Edited /etc/default/grub, set GRUB_CMDLINE_LINUX_DEFAULT="text", and ran "update-grub", because I usually want to boot into text-only mode, and only startup X if I need it.
Rebooted to confirm that I was now booting into a text console instead of the graphical startup screen.


So far so good. But now when I run "startx", all I get is an empty screen. It has the purple-orange Ubuntu background, but no icons or menus. I can right-click the mouse and get a few popup menu items ("Create New Folder", "Create New Document", etc.) but no way to actually run any programs.

If I undo step #4 above and have the system boot back into graphical mode, it works fine. But when I'm booting into text/console mode, "startx" doesn't start the GUI correctly.

What am I doing wrong here? Thanks to anyone who can help!

dino99
June 10th, 2013, 06:04 PM
try that howto: http://virtual-drive.in/2012/05/20/ubuntu-12-04-text-boot/

Motley Fool
June 10th, 2013, 06:33 PM
dino99, thanks for the reply. That does actually give me more debugging/boot messages during the boot process, which is nice to have.
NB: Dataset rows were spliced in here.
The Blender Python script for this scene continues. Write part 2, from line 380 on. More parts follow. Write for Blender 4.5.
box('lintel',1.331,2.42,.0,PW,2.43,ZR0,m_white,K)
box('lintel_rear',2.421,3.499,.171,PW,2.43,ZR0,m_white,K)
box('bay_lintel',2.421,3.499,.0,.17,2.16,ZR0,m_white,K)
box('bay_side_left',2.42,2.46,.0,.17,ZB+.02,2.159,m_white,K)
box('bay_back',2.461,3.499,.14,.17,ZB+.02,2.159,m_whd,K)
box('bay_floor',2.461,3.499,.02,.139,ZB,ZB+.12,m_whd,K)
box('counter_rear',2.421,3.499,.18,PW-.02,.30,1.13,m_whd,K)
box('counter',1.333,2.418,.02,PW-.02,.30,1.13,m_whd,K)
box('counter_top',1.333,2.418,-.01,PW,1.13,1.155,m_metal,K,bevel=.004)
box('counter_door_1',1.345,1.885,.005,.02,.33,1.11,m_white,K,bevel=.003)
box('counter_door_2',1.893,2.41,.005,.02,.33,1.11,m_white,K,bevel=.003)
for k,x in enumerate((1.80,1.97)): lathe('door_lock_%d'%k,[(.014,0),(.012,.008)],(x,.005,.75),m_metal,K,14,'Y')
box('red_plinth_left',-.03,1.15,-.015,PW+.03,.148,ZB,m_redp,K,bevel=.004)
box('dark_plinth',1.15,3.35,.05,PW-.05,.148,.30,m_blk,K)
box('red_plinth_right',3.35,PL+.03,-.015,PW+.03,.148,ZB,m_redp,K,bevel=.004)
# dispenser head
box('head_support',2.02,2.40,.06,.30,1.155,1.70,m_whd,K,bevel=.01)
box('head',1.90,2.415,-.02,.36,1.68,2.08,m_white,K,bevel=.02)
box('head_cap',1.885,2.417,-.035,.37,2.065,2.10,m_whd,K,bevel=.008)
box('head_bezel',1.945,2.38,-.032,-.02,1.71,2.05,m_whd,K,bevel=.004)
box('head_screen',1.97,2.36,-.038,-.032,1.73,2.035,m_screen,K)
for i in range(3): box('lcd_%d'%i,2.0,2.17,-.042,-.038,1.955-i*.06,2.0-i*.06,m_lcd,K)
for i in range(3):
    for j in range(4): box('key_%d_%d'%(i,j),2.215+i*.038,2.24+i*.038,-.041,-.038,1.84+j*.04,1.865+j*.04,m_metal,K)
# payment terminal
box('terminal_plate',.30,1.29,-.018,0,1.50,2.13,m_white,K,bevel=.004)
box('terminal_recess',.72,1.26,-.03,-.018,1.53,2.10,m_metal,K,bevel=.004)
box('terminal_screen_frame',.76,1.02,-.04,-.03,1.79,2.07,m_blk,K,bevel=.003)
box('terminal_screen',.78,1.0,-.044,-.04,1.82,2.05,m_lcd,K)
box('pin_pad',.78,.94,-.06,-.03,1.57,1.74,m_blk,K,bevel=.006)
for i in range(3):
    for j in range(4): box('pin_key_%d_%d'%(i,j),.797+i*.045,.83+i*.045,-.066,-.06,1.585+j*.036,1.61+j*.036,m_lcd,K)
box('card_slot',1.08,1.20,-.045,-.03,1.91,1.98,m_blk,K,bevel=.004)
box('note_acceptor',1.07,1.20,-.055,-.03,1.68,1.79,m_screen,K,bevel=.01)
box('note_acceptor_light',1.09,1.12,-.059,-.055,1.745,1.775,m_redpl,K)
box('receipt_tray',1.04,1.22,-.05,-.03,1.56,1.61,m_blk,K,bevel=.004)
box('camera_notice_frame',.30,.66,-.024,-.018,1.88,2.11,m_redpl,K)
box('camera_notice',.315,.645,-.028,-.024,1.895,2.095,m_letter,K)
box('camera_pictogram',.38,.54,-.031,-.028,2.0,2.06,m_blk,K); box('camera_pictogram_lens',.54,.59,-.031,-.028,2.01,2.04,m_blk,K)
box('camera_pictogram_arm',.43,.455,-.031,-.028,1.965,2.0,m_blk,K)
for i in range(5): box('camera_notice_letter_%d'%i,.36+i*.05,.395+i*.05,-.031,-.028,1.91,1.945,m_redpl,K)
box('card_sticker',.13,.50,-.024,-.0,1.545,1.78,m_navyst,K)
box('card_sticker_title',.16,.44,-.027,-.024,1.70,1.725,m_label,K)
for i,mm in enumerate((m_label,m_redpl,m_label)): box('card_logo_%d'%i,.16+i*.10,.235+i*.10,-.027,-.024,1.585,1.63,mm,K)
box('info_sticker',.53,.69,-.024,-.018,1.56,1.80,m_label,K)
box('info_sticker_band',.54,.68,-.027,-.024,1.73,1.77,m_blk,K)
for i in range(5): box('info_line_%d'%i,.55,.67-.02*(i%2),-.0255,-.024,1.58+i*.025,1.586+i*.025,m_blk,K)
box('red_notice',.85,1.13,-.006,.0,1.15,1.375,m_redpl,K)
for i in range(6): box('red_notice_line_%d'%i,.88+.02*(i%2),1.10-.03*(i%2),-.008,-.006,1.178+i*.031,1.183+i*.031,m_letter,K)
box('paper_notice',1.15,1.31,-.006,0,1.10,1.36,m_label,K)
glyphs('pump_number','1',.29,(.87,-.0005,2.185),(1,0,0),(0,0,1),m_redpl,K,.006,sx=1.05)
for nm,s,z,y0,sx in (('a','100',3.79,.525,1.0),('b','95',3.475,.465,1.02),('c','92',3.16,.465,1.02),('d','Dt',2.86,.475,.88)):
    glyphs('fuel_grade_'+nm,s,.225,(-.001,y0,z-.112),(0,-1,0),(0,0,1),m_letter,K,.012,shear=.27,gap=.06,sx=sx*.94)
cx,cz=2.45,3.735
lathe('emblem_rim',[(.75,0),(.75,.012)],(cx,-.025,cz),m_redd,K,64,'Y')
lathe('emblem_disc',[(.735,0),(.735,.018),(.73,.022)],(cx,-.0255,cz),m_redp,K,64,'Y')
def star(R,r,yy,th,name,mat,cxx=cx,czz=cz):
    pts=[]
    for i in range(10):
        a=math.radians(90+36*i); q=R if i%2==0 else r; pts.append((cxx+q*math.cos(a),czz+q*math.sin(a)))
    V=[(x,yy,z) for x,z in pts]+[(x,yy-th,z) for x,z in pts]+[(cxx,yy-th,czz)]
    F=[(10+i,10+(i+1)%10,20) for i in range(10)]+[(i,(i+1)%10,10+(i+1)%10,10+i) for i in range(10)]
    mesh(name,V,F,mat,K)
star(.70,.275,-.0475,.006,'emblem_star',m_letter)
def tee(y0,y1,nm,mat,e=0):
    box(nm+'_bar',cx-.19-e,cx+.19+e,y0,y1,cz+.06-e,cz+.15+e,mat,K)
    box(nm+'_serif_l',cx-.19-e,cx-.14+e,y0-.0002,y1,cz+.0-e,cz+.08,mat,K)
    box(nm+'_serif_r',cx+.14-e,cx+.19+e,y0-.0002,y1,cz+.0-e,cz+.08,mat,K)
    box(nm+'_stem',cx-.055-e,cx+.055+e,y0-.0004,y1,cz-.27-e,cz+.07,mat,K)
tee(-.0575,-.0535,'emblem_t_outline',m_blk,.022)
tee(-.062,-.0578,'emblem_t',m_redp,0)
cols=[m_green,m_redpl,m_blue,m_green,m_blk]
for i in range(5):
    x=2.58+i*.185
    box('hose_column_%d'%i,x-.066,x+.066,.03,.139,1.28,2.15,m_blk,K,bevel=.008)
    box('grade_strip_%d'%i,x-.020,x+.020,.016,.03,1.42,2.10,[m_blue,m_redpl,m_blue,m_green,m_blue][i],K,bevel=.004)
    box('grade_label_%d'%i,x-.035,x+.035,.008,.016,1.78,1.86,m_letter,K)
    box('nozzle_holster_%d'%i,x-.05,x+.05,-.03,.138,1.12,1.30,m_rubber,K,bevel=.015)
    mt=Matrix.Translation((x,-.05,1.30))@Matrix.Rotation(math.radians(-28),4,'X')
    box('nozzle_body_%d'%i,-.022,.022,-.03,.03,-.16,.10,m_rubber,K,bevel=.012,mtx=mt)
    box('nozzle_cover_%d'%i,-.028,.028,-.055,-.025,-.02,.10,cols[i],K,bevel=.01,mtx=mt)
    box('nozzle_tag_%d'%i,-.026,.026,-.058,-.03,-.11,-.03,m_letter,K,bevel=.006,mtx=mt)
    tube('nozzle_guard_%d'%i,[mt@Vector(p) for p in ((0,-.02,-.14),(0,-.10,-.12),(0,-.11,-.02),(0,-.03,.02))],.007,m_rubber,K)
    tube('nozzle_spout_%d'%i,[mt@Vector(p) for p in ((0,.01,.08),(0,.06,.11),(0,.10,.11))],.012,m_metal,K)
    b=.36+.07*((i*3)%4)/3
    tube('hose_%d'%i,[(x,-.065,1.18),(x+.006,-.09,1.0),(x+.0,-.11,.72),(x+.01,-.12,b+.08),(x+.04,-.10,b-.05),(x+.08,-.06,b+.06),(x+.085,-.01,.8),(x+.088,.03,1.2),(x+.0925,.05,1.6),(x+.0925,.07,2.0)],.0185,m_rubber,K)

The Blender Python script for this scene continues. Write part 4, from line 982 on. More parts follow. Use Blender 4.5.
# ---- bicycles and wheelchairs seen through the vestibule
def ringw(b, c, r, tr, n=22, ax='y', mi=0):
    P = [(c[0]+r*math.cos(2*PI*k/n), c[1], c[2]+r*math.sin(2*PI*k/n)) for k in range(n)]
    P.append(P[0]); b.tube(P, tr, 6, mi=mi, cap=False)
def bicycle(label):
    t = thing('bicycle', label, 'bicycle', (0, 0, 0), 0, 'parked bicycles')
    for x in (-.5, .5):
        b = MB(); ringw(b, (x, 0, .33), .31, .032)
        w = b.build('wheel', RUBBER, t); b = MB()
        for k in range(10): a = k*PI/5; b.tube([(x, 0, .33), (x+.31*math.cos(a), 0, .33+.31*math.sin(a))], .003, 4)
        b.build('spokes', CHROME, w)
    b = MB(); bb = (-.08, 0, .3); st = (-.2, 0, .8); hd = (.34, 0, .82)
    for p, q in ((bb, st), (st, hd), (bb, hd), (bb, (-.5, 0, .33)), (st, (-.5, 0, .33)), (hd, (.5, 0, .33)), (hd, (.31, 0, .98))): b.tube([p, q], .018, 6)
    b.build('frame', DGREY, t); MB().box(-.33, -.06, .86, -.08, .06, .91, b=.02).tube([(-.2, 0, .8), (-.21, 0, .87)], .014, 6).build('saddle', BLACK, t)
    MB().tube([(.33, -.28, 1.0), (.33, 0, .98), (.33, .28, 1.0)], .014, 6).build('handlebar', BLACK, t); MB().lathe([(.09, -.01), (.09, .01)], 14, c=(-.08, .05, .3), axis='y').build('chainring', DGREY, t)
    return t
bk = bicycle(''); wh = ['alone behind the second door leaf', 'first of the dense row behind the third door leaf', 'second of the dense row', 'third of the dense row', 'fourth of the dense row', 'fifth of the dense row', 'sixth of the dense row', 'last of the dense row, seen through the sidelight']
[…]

But unfortunately it doesn't fix the main problem: "startx" still drops me into a screen with a pretty background but no icons.

steeldriver
June 10th, 2013, 06:39 PM
I'm not sure that 'startx' works with the full ubuntu desktop session (possibly because of all the dbus stuff under the hood) - have you tried


sudo service lightdm start

and then logging in via the session manager instead?

Motley Fool
June 10th, 2013, 10:28 PM
steeldriver: that's very interesting. Ok, so I now have a couple of possible solutions:


Run sudo service lightdm start . This will launch lightdm and let me get into the full Ubuntu desktop. Disadvantage: I have to log in again, and there's no easy way to get rid of it without returning to the console (CTRL-ALT-1) and stopping the service. (or rebooting).


Run xinit . This puts up a minimal GUI with an xterm window, but from within that window I can run gnome-session, which seems to trigger the launch of the full Ubuntu desktop. Disadvantage: the xterm window has to remain running (gnome-session can't be put in the background). Quitting the GUI is a matter of using "Log Out" or hitting Ctrl-C in the xterm window (stopping gnome-session), then exiting the xterm window to quit the X session.


So, nothing quite as quick-and-easy as the old "startx", but at least it works. Thanks!